Dış Ekonomik İlişkiler Kurulu (DEİK), Türk özel sektörünün dış ekonomik ilişkilerini yürütme görevini üstleniyor. Bunun da ötesine geçerek, üyeleri ve İş Konseyleri ile birlikte, Türkiye'nin önde gelen girişimcilerinin ve iş dünyası temsilcilerinin oluşturduğu gönüllü bir "ticari diplomasisi" örgütü gibi çalışıyor.
İş Konseyi sayısını Afrika'da 44'e, dünya genelinde ise 145'e çıkaran DEİK'in önemli bir diğer çalışma alanı da 3. ülkelerde iş birliği. Bu noktada, Türk özel sektörünün Afrika başta olmak üzere, Orta Doğu, Körfez ve Avrasya coğrafyasındaki saha deneyimi, Avrupa ve Uzakdoğulu ortaklıklarla güçlendiriliyor. DEİK'in önemli bir diğer özelliği ise, Yönetim ve Denetim Kurulu anlamında kadın temsilinin en yüksek olduğu kurum olması.
Üç dönem DEİK/Türkiye- Suriye İş Konseyi Başkanlığı, iki dönem DEİK/ Türkiye-Ürdün İş Konseyi Başkanlığı ve Türk-Irak ve Türk-Libya Konseyleri Yürütme Kurulu Üyeliği yapan Ticaret Bakanı Ruhsar Pekcan'ın da eski bir DEİK üyesi olduğunu hatırlatmakta fayda var. Yönetim ve Denetim Kurulu üyelerinin 7'si kadın olan DEİK'in 145 İş Konseyi içinde 16 kadın Konsey Başkanı bulunuyor. Bin 200'den fazla DEİK üyesinin yüzde 10'u kadınlardan oluşuyor.
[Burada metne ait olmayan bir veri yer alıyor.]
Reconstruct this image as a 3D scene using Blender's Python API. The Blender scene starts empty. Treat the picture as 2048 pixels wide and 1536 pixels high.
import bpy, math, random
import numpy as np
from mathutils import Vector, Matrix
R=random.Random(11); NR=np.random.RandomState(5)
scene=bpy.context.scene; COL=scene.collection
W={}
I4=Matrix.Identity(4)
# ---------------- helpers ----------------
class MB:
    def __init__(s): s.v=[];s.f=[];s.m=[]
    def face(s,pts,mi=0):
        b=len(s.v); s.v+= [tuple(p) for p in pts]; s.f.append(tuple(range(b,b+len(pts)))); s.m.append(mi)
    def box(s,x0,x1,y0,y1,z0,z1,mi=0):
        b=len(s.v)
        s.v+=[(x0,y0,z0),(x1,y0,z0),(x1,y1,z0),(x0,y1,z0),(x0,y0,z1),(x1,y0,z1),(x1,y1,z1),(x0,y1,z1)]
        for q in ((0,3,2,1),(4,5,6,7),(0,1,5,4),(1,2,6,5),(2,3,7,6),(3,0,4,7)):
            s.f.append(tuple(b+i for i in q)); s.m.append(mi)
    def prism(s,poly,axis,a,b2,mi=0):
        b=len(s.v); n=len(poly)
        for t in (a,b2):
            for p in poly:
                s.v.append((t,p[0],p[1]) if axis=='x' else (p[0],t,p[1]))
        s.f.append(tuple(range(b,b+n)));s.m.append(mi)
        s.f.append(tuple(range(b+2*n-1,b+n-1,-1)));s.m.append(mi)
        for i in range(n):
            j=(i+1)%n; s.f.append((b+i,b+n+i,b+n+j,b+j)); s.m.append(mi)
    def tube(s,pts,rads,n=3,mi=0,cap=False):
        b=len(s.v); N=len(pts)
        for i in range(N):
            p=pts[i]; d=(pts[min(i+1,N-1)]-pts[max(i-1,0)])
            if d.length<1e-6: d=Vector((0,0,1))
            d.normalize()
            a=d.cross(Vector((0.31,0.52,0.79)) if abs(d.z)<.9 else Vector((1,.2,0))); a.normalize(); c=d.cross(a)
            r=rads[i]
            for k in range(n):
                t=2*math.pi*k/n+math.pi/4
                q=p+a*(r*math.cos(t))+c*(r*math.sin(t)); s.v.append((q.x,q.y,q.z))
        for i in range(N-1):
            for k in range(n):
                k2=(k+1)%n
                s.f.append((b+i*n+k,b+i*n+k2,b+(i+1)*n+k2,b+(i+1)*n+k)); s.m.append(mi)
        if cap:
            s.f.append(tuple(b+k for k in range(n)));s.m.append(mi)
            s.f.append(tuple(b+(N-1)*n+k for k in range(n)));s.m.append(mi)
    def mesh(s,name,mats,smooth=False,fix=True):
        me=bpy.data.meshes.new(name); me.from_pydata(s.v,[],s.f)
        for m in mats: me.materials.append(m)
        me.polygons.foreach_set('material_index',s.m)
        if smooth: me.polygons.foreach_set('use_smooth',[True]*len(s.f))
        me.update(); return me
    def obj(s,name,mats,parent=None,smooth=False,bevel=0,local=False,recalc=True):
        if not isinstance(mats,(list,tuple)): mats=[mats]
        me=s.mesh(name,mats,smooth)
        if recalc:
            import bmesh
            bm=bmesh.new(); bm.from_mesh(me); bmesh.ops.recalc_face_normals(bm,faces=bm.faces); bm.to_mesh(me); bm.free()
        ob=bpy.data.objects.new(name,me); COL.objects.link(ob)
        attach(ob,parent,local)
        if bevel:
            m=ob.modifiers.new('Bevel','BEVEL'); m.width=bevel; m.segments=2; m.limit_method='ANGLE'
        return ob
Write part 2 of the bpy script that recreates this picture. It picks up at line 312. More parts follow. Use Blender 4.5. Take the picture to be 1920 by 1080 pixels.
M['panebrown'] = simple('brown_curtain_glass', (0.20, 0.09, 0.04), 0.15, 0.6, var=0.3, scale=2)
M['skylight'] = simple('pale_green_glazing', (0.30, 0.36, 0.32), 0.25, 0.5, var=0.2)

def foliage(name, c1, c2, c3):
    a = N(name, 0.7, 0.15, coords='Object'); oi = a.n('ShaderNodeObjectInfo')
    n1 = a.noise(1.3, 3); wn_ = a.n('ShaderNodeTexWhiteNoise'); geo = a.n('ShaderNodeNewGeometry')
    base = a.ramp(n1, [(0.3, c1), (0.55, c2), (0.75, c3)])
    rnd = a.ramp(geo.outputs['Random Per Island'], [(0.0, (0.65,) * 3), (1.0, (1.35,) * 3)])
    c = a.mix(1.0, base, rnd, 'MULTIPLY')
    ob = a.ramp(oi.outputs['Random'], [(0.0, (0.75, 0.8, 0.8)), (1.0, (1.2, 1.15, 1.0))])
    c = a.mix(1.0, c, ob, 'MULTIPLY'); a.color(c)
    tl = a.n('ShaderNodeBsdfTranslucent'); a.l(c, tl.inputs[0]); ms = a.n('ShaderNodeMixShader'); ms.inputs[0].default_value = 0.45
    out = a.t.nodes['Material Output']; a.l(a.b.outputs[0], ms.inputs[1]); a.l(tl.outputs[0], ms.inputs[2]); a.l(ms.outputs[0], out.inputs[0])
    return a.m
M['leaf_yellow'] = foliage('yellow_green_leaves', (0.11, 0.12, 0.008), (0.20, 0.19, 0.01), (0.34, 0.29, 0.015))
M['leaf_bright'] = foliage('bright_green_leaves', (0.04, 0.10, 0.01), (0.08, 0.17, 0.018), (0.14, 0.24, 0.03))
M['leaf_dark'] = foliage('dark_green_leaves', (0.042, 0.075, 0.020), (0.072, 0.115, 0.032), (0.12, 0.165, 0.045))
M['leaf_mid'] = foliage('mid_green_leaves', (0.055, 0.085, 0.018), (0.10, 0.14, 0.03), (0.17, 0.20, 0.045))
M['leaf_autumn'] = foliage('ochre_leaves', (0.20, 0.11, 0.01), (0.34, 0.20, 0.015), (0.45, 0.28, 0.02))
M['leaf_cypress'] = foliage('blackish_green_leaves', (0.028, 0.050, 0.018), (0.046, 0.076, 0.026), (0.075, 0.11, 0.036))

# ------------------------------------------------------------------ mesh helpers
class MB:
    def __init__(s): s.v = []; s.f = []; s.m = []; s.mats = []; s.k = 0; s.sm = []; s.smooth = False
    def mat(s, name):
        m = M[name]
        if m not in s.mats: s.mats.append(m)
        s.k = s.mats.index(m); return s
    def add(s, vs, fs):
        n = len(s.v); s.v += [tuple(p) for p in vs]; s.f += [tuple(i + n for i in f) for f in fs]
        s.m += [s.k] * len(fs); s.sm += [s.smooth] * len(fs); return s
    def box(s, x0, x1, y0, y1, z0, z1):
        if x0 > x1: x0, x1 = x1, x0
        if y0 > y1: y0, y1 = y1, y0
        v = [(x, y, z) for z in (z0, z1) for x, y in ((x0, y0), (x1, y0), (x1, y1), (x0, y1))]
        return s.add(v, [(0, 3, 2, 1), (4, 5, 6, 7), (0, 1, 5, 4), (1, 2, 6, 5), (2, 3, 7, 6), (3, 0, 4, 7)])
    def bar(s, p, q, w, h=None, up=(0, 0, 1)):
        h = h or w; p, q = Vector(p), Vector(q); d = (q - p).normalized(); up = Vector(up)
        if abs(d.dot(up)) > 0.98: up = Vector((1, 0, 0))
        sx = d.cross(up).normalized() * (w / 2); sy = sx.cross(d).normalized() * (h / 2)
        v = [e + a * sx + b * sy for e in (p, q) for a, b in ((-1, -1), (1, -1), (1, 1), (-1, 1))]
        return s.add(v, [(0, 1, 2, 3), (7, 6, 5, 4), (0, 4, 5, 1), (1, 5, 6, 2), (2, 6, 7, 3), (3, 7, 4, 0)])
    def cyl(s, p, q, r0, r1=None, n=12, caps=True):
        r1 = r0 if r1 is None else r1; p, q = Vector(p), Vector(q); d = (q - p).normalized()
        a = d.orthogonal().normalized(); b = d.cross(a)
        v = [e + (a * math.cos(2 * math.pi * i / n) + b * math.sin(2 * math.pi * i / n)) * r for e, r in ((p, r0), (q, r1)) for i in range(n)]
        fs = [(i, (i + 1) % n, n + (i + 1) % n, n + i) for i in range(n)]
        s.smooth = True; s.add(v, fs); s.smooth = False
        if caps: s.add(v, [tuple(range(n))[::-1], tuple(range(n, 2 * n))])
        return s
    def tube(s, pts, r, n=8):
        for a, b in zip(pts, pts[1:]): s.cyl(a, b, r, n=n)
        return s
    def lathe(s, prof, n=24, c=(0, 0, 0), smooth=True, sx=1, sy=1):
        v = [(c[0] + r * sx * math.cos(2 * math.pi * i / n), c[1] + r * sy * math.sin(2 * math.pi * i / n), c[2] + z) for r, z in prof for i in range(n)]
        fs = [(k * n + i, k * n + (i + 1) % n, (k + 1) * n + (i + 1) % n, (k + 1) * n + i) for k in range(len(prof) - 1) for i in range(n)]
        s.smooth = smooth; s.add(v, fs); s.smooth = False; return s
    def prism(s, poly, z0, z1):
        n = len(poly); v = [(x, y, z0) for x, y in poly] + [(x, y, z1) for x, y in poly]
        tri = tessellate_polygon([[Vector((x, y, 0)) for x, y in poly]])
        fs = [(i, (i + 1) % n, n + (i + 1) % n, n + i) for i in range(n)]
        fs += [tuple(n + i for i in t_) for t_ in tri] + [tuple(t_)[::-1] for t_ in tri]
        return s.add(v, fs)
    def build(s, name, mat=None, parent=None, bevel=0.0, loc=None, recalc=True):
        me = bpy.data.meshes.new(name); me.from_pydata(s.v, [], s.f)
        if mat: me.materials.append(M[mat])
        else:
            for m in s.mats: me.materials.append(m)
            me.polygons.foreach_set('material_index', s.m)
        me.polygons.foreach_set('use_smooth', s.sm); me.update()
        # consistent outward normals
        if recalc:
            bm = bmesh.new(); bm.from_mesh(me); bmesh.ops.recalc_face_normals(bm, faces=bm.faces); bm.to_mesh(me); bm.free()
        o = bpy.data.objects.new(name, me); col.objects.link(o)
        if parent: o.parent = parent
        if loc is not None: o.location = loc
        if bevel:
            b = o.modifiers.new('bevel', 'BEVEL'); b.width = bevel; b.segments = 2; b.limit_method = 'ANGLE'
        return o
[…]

DEİK Yönetim Kurulu Sayman Üyesi ve DEİK/Türkiye-Portekiz İş Konseyi Başkanı Berna İlter, DEİK'in kadın üyelerini "Türkiye'nin dünyaya bakan kadınları" olarak tanımlıyor ve "Uluslararası ilişkilerde ‘maço' liderler dönemine denge getireceğiz. Vitrin değiliz, işin icratı içindeyiz. İş dünyasında fark yaratıyoruz. İşimiz ticari diplomasi. Sadece ticaret değil, tüm işbirliği alanlarını kapsayan 360 derecelik bir bakış açısına sahibiz" diyor.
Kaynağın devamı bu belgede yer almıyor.